L’ancien président nigérian Muhammadu Buhari s’est éteint ce 13 février à l’âge de 82 ans. L’annonce a été faite par son ancien porte-parole. Militaire devenu homme d’État, autoritaire devenu président élu, il aura marqué la vie politique du Nigeria durant plus de quatre décennies, laissant un héritage contrasté et un pays toujours en quête de stabilité.
Du putschiste à l’homme d’État
Né en 1942 dans l’État de Katsina, au nord du Nigeria, Muhammadu Buhari était le 23e enfant d’un chef traditionnel peul. Orphelin de père à l’âge de quatre ans, il est très tôt initié à la rigueur et à la discipline, qu’il approfondira à l’académie militaire, puis au Royaume-Uni. À 20 ans, il intègre l’école d’officiers de Mons et gravit rapidement les échelons.
Sa carrière militaire le mène au gouvernorat de l’État du Nord-Est, puis à la tête du ministère du Pétrole sous le régime d’Olusegun Obasanjo. Mais c’est en 1983 qu’il entre brutalement dans l’Histoire, à 41 ans, en renversant le président élu Shehu Shagari au nom de la lutte contre la corruption. Il devient alors chef de l’État par la force des armes, instaurant un régime de fer.
À cette époque, le “Buharism” devient synonyme d’ordre autoritaire : files d’attente surveillées par les militaires, humiliations publiques des fonctionnaires en retard, arrestation de figures critiques comme le musicien Fela Kuti. La presse est muselée, les libertés sévèrement restreintes. Ce régime, qui prône la rigueur morale, sera renversé deux ans plus tard par un autre militaire, le général Babangida.
Un retour démocratique et une alternance historique
Après plusieurs années de traversée du désert dont trois en résidence surveillée , Buhari revient en politique par la voie des urnes. Il échoue à trois reprises à la présidentielle, avant de triompher en 2015, devenant le premier opposant à battre un président sortant par les urnes au Nigeria. Un tournant historique.

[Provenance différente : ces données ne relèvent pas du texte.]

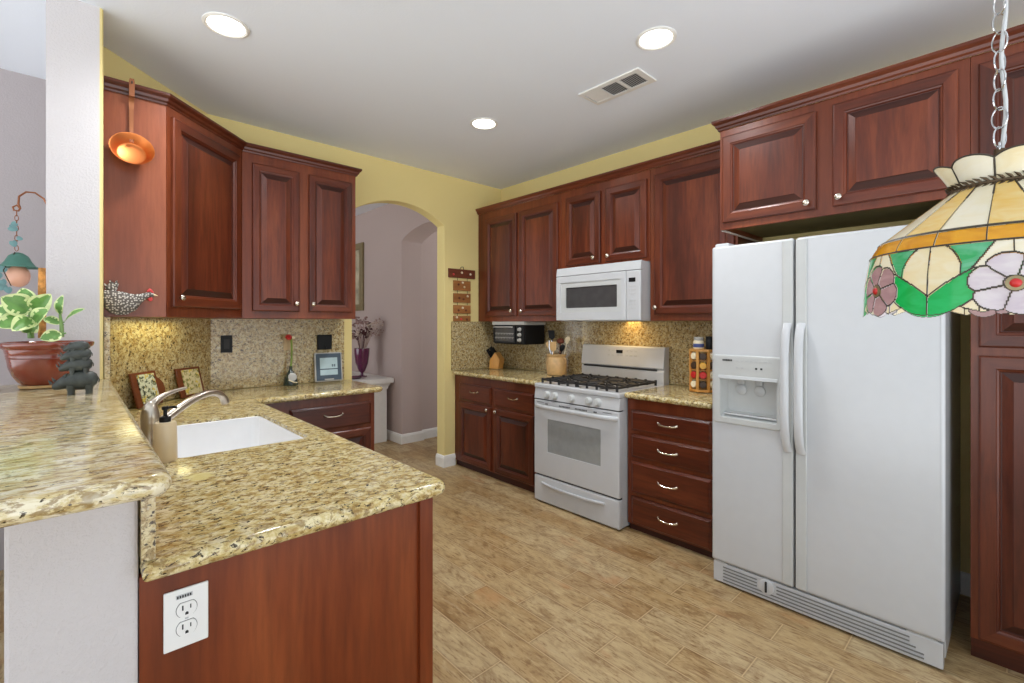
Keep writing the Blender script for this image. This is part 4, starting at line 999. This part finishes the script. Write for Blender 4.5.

Élu sous la bannière du All Progressives Congress (APC), il promet d’en finir avec deux fléaux : la corruption endémique et le terrorisme de Boko Haram. Mais son début de mandat est laborieux. Il lui faut six mois pour constituer un gouvernement, ce qui lui vaut le surnom de “Baba-Go-Slow”. La récession de 2016, liée à la chute des prix du pétrole, fragilise davantage sa gouvernance. Son état de santé, longtemps tenu secret, l’oblige à de longues absences hors du pays.
Un style autoritaire qui divise
Son style de gouvernance, marqué par la centralisation du pouvoir et un cercle restreint de fidèles, suscite des critiques, y compris au sein de sa famille. En 2016, son épouse Aisha Buhari déclare à la BBC qu’elle ne soutiendra pas sa réélection s’il continue à ignorer les membres de son gouvernement. Il lui répondra publiquement que sa place est “à la cuisine, au salon et dans la chambre”, provoquant une gêne diplomatique face à Angela Merkel.
Son second mandat, entamé en 2019, est assombri par une montée de l’insécurité, la crise économique et les tensions ethno-régionales. L’inflation galope, le naira dégringole, les enlèvements contre rançon explosent. En 2020, le mouvement #EndSARS secoue le pays après des bavures policières. Les manifestations, pacifiques à l’origine, virent au chaos. Le massacre de Lekki, à Lagos, marque un tournant sombre du mandat Buhari.
En 2021, Muhammadu Buhari suscite l’indignation internationale en suspendant Twitter au Nigeria, après que la plateforme a supprimé deux de ses tweets jugés menaçants. L’écrivain Wole Soyinka dénoncera alors “un spasme dictatorial” incompatible avec les principes démocratiques.
Ce geste illustre le paradoxe Buhari : élu démocratiquement, mais fidèle à une gouvernance autoritaire, parfois déconnectée des aspirations de la jeunesse nigériane, avide de libertés et de progrès technologique.
Héritage contrasté
Au soir de sa vie, Muhammadu Buhari laisse derrière lui un héritage complexe. Il restera dans l’histoire comme le militaire devenu président civil, l’opposant qui a permis une alternance démocratique inédite, mais aussi comme un dirigeant dont les méthodes autoritaires et les lenteurs administratives ont nourri les frustrations.
S’il a réussi à freiner l’expansion territoriale de Boko Haram, il n’a pas su répondre aux attentes sociales ni instaurer une gouvernance inclusive. Sa gestion du pays illustre les dilemmes du Nigeria moderne : entre autoritarisme et démocratie, entre développement et inégalités, entre unité nationale et tensions ethniques.
Le Nigeria lui rendra probablement un hommage officiel. Mais dans la rue, les réactions seront sans doute partagées, à l’image d’un homme et d’un parcours qui n’ont jamais fait l’unanimité.